Directions: Reproduce each line of the listing exactly.
════════
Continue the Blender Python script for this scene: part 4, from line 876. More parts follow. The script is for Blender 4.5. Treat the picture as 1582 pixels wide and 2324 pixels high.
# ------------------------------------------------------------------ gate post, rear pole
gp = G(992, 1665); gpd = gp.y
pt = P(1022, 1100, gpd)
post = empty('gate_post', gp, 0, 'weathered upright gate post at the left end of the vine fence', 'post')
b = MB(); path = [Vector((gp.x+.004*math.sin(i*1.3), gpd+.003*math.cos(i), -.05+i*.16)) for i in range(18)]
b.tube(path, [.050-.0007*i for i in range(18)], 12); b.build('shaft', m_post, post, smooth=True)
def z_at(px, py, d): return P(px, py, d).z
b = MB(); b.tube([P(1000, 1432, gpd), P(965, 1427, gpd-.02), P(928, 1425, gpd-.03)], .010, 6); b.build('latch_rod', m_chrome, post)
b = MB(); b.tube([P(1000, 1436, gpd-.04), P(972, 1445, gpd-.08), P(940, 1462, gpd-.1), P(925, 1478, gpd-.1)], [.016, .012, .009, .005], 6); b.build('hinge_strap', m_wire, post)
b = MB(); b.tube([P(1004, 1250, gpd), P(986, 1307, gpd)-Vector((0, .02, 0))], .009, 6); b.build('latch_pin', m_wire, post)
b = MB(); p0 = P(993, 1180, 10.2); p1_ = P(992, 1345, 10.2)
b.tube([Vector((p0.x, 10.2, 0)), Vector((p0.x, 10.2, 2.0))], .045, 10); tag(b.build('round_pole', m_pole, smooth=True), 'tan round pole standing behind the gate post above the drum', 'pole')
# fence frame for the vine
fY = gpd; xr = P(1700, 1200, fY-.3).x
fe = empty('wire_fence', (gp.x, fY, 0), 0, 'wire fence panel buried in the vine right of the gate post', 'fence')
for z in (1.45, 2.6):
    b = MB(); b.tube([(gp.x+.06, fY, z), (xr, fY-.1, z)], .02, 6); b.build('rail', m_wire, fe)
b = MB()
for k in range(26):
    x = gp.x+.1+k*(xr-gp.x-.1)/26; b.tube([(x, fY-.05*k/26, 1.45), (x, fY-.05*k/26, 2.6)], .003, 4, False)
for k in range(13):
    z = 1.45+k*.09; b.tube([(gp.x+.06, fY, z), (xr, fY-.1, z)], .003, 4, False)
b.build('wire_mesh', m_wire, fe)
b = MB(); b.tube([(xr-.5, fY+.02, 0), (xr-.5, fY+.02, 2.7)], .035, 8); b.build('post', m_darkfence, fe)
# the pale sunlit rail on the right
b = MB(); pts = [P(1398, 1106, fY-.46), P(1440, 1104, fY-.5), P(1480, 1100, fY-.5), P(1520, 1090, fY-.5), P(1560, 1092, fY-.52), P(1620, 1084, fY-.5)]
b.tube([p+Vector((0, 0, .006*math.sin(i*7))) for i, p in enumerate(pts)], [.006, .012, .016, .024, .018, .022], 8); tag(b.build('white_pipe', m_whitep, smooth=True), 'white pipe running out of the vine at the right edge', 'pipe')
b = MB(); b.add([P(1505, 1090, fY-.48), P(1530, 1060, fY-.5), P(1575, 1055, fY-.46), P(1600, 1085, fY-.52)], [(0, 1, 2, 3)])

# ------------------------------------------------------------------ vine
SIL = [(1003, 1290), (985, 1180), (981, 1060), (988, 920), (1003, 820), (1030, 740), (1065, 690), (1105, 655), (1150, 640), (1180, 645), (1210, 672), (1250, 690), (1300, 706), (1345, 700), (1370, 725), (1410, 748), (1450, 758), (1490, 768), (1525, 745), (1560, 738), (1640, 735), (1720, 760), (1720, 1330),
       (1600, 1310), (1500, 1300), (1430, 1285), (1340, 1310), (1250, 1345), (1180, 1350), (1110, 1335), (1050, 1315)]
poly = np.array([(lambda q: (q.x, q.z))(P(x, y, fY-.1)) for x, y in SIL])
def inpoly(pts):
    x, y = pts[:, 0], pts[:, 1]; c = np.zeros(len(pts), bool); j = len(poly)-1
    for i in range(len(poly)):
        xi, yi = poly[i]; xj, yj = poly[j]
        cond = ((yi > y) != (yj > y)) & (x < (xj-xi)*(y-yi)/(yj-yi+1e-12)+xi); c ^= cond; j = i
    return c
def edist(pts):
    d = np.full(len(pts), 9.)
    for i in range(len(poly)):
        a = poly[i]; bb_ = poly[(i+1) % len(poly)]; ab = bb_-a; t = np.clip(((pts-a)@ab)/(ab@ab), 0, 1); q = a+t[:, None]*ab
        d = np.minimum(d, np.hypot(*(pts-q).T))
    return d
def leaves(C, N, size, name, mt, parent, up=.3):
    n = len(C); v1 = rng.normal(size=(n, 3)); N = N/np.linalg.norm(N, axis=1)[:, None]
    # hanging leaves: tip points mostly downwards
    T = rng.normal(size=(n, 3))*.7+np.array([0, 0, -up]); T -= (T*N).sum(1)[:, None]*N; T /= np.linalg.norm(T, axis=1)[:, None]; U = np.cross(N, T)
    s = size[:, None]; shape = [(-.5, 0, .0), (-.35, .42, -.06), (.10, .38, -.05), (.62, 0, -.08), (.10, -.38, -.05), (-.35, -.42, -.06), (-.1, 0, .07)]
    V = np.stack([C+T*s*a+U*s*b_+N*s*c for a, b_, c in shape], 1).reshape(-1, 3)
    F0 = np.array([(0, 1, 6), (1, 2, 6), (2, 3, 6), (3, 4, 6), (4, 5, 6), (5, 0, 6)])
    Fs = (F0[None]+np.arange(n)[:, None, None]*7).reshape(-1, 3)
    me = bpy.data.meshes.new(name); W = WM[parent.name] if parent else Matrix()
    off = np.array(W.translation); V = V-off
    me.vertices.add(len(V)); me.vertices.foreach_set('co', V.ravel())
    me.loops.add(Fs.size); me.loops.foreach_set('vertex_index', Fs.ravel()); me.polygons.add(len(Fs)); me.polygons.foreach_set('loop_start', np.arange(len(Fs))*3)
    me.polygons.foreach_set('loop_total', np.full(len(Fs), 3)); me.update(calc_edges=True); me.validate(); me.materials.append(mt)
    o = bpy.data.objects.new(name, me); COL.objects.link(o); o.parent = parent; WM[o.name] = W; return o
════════
Finished exercise:
Continue the Blender Python script for this scene: part 4, from line 876. More parts follow. The script is for Blender 4.5. Treat the picture as 1582 pixels wide and 2324 pixels high.
# ------------------------------------------------------------------ gate post, rear pole
gp = G(992, 1665); gpd = gp.y
pt = P(1022, 1100, gpd)
post = empty('gate_post', gp, 0, 'weathered upright gate post at the left end of the vine fence', 'post')
b = MB(); path = [Vector((gp.x+.004*math.sin(i*1.3), gpd+.003*math.cos(i), -.05+i*.16)) for i in range(18)]
b.tube(path, [.050-.0007*i for i in range(18)], 12); b.build('shaft', m_post, post, smooth=True)
def z_at(px, py, d): return P(px, py, d).z
b = MB(); b.tube([P(1000, 1432, gpd), P(965, 1427, gpd-.02), P(928, 1425, gpd-.03)], .010, 6); b.build('latch_rod', m_chrome, post)
b = MB(); b.tube([P(1000, 1436, gpd-.04), P(972, 1445, gpd-.08), P(940, 1462, gpd-.1), P(925, 1478, gpd-.1)], [.016, .012, .009, .005], 6); b.build('hinge_strap', m_wire, post)
b = MB(); b.tube([P(1004, 1250, gpd), P(986, 1307, gpd)-Vector((0, .02, 0))], .009, 6); b.build('latch_pin', m_wire, post)
b = MB(); p0 = P(993, 1180, 10.2); p1_ = P(992, 1345, 10.2)
b.tube([Vector((p0.x, 10.2, 0)), Vector((p0.x, 10.2, 2.0))], .045, 10); tag(b.build('round_pole', m_pole, smooth=True), 'tan round pole standing behind the gate post above the drum', 'pole')
# fence frame for the vine
fY = gpd; xr = P(1700, 1200, fY-.3).x
fe = empty('wire_fence', (gp.x, fY, 0), 0, 'wire fence panel buried in the vine right of the gate post', 'fence')
for z in (1.45, 2.6):
    b = MB(); b.tube([(gp.x+.06, fY, z), (xr, fY-.1, z)], .02, 6); b.build('rail', m_wire, fe)
b = MB()
for k in range(26):
    x = gp.x+.1+k*(xr-gp.x-.1)/26; b.tube([(x, fY-.05*k/26, 1.45), (x, fY-.05*k/26, 2.6)], .003, 4, False)
for k in range(13):
    z = 1.45+k*.09; b.tube([(gp.x+.06, fY, z), (xr, fY-.1, z)], .003, 4, False)
b.build('wire_mesh', m_wire, fe)
b = MB(); b.tube([(xr-.5, fY+.02, 0), (xr-.5, fY+.02, 2.7)], .035, 8); b.build('post', m_darkfence, fe)
# the pale sunlit rail on the right
b = MB(); pts = [P(1398, 1106, fY-.46), P(1440, 1104, fY-.5), P(1480, 1100, fY-.5), P(1520, 1090, fY-.5), P(1560, 1092, fY-.52), P(1620, 1084, fY-.5)]
b.tube([p+Vector((0, 0, .006*math.sin(i*7))) for i, p in enumerate(pts)], [.006, .012, .016, .024, .018, .022], 8); tag(b.build('white_pipe', m_whitep, smooth=True), 'white pipe running out of the vine at the right edge', 'pipe')
b = MB(); b.add([P(1505, 1090, fY-.48), P(1530, 1060, fY-.5), P(1575, 1055, fY-.46), P(1600, 1085, fY-.52)], [(0, 1, 2, 3)])

# ------------------------------------------------------------------ vine
SIL = [(1003, 1290), (985, 1180), (981, 1060), (988, 920), (1003, 820), (1030, 740), (1065, 690), (1105, 655), (1150, 640), (1180, 645), (1210, 672), (1250, 690), (1300, 706), (1345, 700), (1370, 725), (1410, 748), (1450, 758), (1490, 768), (1525, 745), (1560, 738), (1640, 735), (1720, 760), (1720, 1330),
       (1600, 1310), (1500, 1300), (1430, 1285), (1340, 1310), (1250, 1345), (1180, 1350), (1110, 1335), (1050, 1315)]
poly = np.array([(lambda q: (q.x, q.z))(P(x, y, fY-.1)) for x, y in SIL])
def inpoly(pts):
    x, y = pts[:, 0], pts[:, 1]; c = np.zeros(len(pts), bool); j = len(poly)-1
    for i in range(len(poly)):
        xi, yi = poly[i]; xj, yj = poly[j]
        cond = ((yi > y) != (yj > y)) & (x < (xj-xi)*(y-yi)/(yj-yi+1e-12)+xi); c ^= cond; j = i
    return c
def edist(pts):
    d = np.full(len(pts), 9.)
    for i in range(len(poly)):
        a = poly[i]; bb_ = poly[(i+1) % len(poly)]; ab = bb_-a; t = np.clip(((pts-a)@ab)/(ab@ab), 0, 1); q = a+t[:, None]*ab
        d = np.minimum(d, np.hypot(*(pts-q).T))
    return d
def leaves(C, N, size, name, mt, parent, up=.3):
    n = len(C); v1 = rng.normal(size=(n, 3)); N = N/np.linalg.norm(N, axis=1)[:, None]
    # hanging leaves: tip points mostly downwards
    T = rng.normal(size=(n, 3))*.7+np.array([0, 0, -up]); T -= (T*N).sum(1)[:, None]*N; T /= np.linalg.norm(T, axis=1)[:, None]; U = np.cross(N, T)
    s = size[:, None]; shape = [(-.5, 0, .0), (-.35, .42, -.06), (.10, .38, -.05), (.62, 0, -.08), (.10, -.38, -.05), (-.35, -.42, -.06), (-.1, 0, .07)]
    V = np.stack([C+T*s*a+U*s*b_+N*s*c for a, b_, c in shape], 1).reshape(-1, 3)
    F0 = np.array([(0, 1, 6), (1, 2, 6), (2, 3, 6), (3, 4, 6), (4, 5, 6), (5, 0, 6)])
    Fs = (F0[None]+np.arange(n)[:, None, None]*7).reshape(-1, 3)
    me = bpy.data.meshes.new(name); W = WM[parent.name] if parent else Matrix()
    off = np.array(W.translation); V = V-off
    me.vertices.add(len(V)); me.vertices.foreach_set('co', V.ravel())
    me.loops.add(Fs.size); me.loops.foreach_set('vertex_index', Fs.ravel()); me.polygons.add(len(Fs)); me.polygons.foreach_set('loop_start', np.arange(len(Fs))*3)
    me.polygons.foreach_set('loop_total', np.full(len(Fs), 3)); me.update(calc_edges=True); me.validate(); me.materials.append(mt)
    o = bpy.data.objects.new(name, me); COL.objects.link(o); o.parent = parent; WM[o.name] = W; return o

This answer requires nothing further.